Pop quiz for wine historians!

Anyone know what is depicted in this photo?

No cheating by looking at my FB page!

Too small, Peter! Make it larger, so the ‘bifocal set’ can participate!

Well damn! It’s so friggin’ small, could be an ant mutiny or the terra cotta warriors, I can’t tell.

I made it larger, but my “original” is a copy of a copied photo from several decades ago.

“Clos” Ste.Hune? [scratch.gif]

It’s not a clear picture, of course, but from what I can see, it looks like a church of Italian architecture, and there looks to be a truck over on the upper left, the design of which place it in the 1940s-50s. We know it’s a wine related photo, and so if it is an Italian church during that time period, the only people doing wine in that volume would have been in Chianti, and it’s quite likely that most of that business would have been done in dem-johns and fiaschi, and because of the way they’re stacked–very un-barrel like–that jives.

Here’s a pick of Chianti getting shipped in a time before:

So that’s my guess, glass bottles stacked outside a Chianti winery in the postwar years.
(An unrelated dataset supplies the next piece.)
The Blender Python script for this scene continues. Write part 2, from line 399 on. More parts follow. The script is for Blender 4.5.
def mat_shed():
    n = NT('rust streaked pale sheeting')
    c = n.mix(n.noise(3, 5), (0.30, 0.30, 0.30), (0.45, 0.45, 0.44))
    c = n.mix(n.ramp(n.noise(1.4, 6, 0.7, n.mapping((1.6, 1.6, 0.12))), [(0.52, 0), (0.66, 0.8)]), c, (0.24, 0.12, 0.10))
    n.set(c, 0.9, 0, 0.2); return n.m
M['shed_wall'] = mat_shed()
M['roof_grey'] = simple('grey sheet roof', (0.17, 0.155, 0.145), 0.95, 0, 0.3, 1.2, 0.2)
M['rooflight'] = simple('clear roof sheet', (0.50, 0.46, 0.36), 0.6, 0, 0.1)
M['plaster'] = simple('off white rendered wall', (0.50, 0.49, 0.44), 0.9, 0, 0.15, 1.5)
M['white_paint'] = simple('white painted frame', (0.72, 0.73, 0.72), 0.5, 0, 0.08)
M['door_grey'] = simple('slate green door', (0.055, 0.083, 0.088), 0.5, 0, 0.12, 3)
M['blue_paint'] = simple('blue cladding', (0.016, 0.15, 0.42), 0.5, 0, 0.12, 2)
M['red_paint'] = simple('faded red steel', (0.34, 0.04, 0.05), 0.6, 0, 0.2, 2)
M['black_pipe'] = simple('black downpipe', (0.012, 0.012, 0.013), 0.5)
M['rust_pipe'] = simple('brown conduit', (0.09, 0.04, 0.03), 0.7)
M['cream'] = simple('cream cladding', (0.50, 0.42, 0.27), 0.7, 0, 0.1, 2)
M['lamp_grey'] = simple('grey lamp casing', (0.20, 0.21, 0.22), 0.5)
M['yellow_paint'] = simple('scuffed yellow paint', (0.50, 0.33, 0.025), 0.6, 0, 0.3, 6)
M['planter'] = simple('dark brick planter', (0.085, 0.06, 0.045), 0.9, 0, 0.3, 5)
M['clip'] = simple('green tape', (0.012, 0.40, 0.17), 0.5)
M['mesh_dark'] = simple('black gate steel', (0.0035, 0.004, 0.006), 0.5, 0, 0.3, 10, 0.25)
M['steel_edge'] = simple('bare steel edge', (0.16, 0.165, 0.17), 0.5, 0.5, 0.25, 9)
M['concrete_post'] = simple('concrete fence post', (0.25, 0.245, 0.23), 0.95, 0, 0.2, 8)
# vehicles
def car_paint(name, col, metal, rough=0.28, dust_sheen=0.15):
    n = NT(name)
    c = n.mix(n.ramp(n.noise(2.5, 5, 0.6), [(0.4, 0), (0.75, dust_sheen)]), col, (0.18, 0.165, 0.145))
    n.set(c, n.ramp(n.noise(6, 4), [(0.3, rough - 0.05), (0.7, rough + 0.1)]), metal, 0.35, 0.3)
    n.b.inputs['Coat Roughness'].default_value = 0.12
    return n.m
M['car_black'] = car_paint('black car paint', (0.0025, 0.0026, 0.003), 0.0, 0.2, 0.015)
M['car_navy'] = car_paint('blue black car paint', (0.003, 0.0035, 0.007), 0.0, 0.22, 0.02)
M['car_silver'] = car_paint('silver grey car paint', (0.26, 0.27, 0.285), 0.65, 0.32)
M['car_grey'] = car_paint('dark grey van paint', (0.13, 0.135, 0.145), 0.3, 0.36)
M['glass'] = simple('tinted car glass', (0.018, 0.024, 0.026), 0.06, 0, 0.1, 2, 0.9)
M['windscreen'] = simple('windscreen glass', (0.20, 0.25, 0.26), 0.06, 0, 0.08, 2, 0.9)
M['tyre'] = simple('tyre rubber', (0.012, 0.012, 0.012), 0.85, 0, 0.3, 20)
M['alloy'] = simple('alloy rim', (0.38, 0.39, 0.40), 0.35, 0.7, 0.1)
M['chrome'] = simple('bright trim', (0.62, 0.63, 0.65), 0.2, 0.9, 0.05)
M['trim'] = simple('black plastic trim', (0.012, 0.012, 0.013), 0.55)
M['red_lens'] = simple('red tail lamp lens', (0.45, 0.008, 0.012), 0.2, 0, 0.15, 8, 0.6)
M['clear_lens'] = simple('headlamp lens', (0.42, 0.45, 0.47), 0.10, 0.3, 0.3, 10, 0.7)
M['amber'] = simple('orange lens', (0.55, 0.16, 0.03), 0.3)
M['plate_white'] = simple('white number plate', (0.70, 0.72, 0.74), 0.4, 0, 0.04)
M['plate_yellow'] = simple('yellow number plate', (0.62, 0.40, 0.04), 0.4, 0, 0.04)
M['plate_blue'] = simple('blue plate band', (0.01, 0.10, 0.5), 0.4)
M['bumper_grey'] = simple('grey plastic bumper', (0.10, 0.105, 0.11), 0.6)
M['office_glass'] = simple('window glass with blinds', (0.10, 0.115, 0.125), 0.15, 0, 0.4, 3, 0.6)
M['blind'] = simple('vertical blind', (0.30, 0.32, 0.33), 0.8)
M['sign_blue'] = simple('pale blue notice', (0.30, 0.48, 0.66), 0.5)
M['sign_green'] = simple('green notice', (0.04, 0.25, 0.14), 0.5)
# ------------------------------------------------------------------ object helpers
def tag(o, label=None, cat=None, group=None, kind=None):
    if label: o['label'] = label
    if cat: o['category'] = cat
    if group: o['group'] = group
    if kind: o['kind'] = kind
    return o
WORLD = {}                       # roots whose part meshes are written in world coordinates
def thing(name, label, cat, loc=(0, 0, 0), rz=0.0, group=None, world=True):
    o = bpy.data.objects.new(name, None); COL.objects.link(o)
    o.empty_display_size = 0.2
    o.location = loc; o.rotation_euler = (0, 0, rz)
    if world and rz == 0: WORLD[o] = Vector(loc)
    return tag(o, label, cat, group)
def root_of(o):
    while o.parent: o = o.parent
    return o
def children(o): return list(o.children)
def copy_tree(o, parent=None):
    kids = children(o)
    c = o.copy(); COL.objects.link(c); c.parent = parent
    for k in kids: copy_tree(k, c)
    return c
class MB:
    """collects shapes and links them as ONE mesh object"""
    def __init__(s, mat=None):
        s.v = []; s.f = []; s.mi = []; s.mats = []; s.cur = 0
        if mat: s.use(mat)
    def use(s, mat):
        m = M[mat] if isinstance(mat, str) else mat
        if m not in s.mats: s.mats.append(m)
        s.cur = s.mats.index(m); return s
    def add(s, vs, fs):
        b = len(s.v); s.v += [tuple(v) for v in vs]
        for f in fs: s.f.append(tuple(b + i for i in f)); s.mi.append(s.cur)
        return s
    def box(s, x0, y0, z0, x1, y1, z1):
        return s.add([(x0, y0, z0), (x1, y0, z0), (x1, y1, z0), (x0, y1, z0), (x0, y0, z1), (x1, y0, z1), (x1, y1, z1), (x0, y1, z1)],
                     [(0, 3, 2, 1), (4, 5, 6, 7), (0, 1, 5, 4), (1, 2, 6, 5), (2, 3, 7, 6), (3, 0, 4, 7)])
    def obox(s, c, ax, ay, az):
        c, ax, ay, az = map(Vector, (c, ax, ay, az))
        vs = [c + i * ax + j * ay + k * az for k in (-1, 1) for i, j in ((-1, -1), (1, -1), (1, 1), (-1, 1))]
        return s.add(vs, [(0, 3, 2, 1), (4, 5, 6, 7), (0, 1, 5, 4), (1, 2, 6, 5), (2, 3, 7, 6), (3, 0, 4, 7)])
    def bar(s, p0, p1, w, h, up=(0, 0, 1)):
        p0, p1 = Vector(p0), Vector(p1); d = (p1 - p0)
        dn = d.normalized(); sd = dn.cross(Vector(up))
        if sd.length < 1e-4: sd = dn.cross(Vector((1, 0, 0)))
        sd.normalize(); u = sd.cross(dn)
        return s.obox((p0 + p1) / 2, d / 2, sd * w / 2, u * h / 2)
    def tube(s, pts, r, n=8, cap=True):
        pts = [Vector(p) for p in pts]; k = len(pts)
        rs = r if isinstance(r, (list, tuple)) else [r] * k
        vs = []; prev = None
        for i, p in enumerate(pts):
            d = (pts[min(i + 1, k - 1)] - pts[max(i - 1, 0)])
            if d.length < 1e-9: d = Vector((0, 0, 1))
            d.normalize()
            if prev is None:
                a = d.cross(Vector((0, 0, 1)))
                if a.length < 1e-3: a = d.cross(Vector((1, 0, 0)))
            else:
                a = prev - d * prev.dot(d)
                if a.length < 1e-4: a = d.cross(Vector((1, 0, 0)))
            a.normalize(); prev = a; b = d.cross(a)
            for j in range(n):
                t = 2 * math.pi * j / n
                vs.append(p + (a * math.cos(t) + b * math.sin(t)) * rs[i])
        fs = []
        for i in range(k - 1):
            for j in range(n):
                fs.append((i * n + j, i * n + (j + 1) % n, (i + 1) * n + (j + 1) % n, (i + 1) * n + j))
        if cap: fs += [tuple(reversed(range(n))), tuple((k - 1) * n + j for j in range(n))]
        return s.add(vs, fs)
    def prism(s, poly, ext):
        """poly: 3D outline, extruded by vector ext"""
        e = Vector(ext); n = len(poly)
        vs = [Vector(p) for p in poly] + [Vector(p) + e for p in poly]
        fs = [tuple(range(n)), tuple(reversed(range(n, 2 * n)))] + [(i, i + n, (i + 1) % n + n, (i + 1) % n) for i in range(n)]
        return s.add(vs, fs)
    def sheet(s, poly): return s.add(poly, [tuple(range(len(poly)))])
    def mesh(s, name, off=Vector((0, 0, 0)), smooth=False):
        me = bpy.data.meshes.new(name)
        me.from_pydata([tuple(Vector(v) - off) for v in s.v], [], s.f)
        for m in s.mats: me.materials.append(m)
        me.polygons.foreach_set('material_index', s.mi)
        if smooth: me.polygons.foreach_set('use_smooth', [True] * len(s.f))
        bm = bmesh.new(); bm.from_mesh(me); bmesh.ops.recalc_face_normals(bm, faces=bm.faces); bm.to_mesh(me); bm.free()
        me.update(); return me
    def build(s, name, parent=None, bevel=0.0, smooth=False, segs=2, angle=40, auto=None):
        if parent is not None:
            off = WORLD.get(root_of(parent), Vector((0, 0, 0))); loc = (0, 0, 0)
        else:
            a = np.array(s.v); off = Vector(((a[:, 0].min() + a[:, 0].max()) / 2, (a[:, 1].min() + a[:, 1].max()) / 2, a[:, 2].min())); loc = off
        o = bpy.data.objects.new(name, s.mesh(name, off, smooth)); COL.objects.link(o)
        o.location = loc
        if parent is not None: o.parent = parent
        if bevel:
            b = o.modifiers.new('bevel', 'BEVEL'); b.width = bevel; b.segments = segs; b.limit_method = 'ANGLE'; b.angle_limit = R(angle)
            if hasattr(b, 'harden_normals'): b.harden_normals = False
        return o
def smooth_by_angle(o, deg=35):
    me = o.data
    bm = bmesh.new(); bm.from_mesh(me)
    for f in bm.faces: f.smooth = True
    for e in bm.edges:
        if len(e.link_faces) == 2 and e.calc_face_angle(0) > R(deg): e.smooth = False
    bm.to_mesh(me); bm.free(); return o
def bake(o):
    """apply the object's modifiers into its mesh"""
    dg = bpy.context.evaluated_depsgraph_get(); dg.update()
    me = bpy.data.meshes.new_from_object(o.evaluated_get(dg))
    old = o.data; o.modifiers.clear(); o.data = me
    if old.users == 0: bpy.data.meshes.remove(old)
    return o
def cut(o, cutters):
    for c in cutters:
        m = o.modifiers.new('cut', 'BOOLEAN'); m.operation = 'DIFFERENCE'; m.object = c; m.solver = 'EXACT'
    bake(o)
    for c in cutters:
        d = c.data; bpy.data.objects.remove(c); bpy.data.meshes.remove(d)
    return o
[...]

Did they use reefers to ship wine back then? newhere

You’d have to smoke some reefer to want to stack wine bottles the way they are in Chaad’s photo. [shock.gif]

The picture was taken in 1941 by the Soviets while evacuating the Massandra cellars near Yalta. That’s over 1 million bottles of Tsarist wine and Crimean wine being moved to three, secret locations before the arrival of the Nazis.

I guess you’ve never been to Pisa. [snort.gif]

VERY interesting story, indeed. Thanks for posting! I remember about 10 years ago–maybe it was '99/'00–buying some '40s vintage Massandra, a sweet wine, with some wacky back-story about it being stored in a cave in the republic of Georgia or something. I might have notes on it somewhere, but I remember it was ridiculously cheap, in crazy shaped bottles, and impressed me as pruny. It was fairly early in my wine savvy days, so I didn’t really appreciate what I was tasting, but I do remember it.